Children often mirror their parents and older children in their household. This is how children begin to learn many of the social skills and behaviors that will carry them throughout their lives. So if your child is raised in a household where you and your partner aren’t living a grateful life, it’s going to be difficult to instill that value.

So before you begin teaching your child gratitude, make it a part of your life as a parent. Having a solid daily gratitude practice in your life before you bring your child into the fold can make it that much easier to practice gratitude as a family in the future.

Include Discipline as a Part of Gratitude

Practicing gratitude every day sounds like a peaceful activity. And it is! However, it’s not without a good measure of self-discipline. Teaching discipline to your children goes hand in hand with teaching them gratitude. Making gratitude a true value that your children carry throughout life means teaching (and practicing) the self-discipline necessary to be grateful every day.

Once you and your children have formed this habit of gratitude, it becomes easier for children to move through the motions of gratitude on their own. Discipline in your family practice of gratitude will ultimately help internalize your teachings.

How can the whole family practice gratitude?

Fortunately, there are plenty of ways for the whole family to practice gratitude. If you’re stuck for ideas, here are a few activities you could consider to help your family create a grateful life.

Volunteer

Helping others without receiving anything in return is an excellent way to cultivate gratitude. Whether it’s volunteering at a local soup kitchen, sorting non-perishables at a food bank, or participating in a day of service around your neighborhood, this is an activity the whole family can get behind. 

Share Gratitude with Each Other

Even an act as simple as sharing what you’re thankful for at the end of every day during dinner can get the whole family feeling grateful. Try going around the dinner table and asking everyone to share one thing they’re grateful for or one thing that made them happy that day.

Create a Family Gratitude List

This one is easy. Simply create an empty list and ask everyone to add to it when they’re feeling thankful. Making the list can be an excellent family crafting activity, as well. Just make sure you place it somewhere that’s easily accessible to everyone! Somewhere communal like the kitchen or living room could be ideal.

Set Aside Time to Journal

Make sure every member of your family has a small journal where they can write down the things they’re grateful for. You can customize these journals however you like. This is an ideal activity if you have older children who may not want to share their thoughts out loud. Set aside a few minutes every night when everyone writes down a few things they’re grateful for. 

Start a Blessings Jar

Similar to your family gratitude list, this is a simple exercise that anyone in the house can participate in. Simply leave a good-sized jar in a communal area and make sure there’s plenty of paper and a pen nearby. This way, anyone can write a quick note and drop it in the jar. It only takes a minute, but it can really help ground the gratitude experience for whoever is writing their note.

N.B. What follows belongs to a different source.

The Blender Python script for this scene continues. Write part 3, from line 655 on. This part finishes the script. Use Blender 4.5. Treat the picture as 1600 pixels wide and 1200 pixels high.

Gratitude Can Guide Us to a Happier Life

Living a grateful life has a ripple effect. When we practice gratitude, others notice. They may even start practicing gratitude more regularly as a result of our actions. 

That ripple starts with you. You are your child’s first and biggest influence in the world, which means teaching them gratitude at a young age can make a world of difference in their lives and in the lives of the people they grow to know and love.